I have to say, though—I think eating an entire bag of dried apricots this Saturday evening has to be worthy of some kind of Lifetime Achievement award.

I don’t know what I was thinking, really. They were sweet and chewy and aside from their creepy resemblance to a severed human ear they just tasted so good and I gnawed my way through the whole pack, feeling virtuous, even, for not choosing ice cream. Later, when I went to bed, my brain tried to warn me—heyyyy, don’t I remember something about dried fruit and fiber?—but I thought, nahh, that’s prunes.

Then at 2 AM, I woke up . . . with an IED in my midsection. And O, I did suffer the Wrath of the Apricots, friends. For a full 24 hours afterwards, a fierce and relentless battle raged, with heavy artillery and startling explosions. There were base ejection payloads, rocket assisted projectiles, and devastating air bursts.

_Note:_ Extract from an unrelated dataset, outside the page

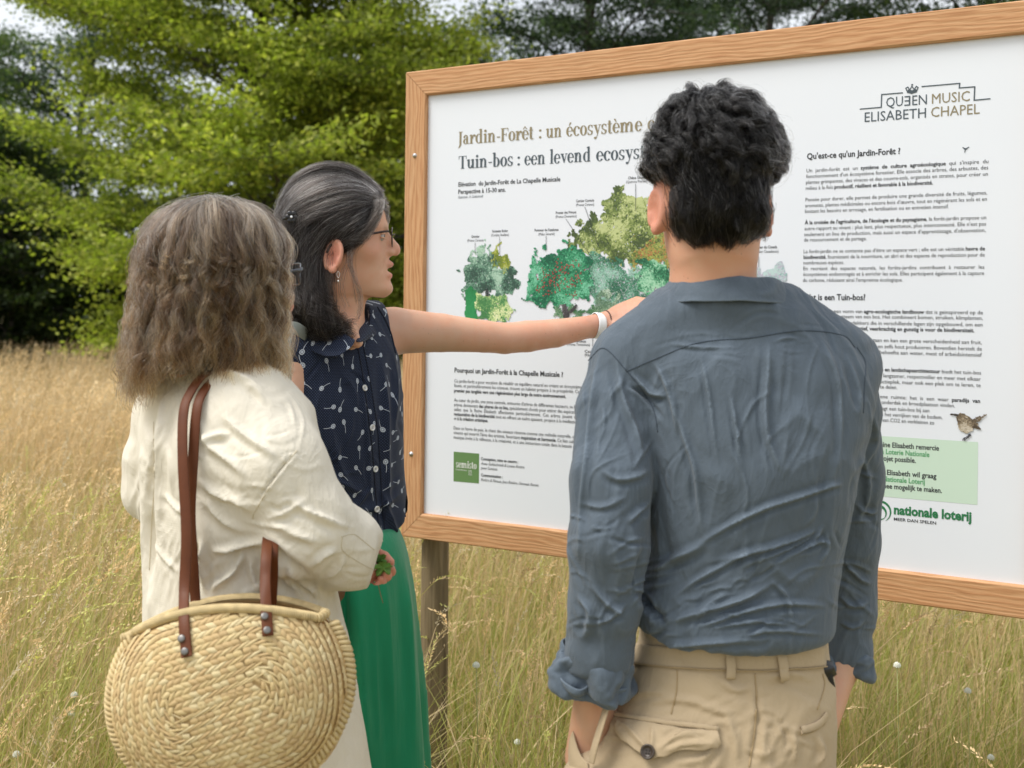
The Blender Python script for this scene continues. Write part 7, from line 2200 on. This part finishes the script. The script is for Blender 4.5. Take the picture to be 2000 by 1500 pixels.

It was so bad I actually went back and dug the bag out of the trash, positive I’d missed a label that said “WARNING: CONTENTS MAY TURN ASSHOLE INTO EYE OF SAURON.”

Anyway, I share this unsavory tale only to warn others: the only circumstances in which you should attempt to consume a large amount of dried apricots is if you haven’t shit in a week and all other methods have failed, and even then? You might want to just consider death as a more comfortable option.